I refer my hon. Friend to my statement to the House on Thursday 14 February 1980.

Does my right hon. Friend agree that the job release scheme is one of the best short-term means of dealing with unemployment without incurring continuing long-term obligations? Does he not think that it is unfortunate that it has proved necessary to curtail this scheme in this way, especially in view of the likely increase in unemployment?

I agree that it would have been better if we could have found the money for this scheme. But I had to adjust, examine and balance a number of priorities and I decided that youth employment should have top priority at present.

Does not the Secretary of State agree that there is a repercussive effect in favour of providing jobs for our youth through the job release scheme? By allowing people to retire earlier vacancies are provided for young people and the so-called savings may be illusory.

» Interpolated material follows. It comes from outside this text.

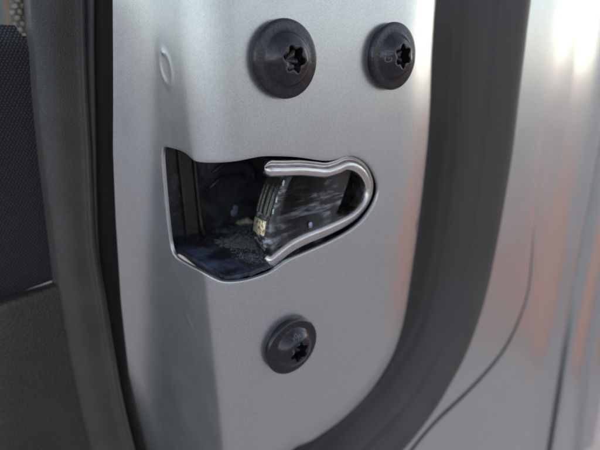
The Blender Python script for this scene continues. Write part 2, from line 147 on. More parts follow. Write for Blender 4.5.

I agree that there is some spin-off through which young people obtain jobs as older people retire under the job release scheme. That is one of the better parts of what I think is a good scheme. But the scheme that I inherited had only just been introduced the previous April and unfortunately it was being paid for out of the Contingency Fund and no proper forecasts for expenditure had been made.

Does the Minister recall that he said he had done well with his package? Does he agree that the best judges of that will be the people who will be on the industrial scrap heap as a consequence of the Government's policies? What will be the net savings of the overall package? The Minister has never given a precise figure.

The net savings for the coming year will be about £25 million. As the hon. Gentleman should know, the scheme that his Government introduced just before the election was based on the Contingency Fund, with planned expenditure for the next two years for which no allowance had been made in the Estimates.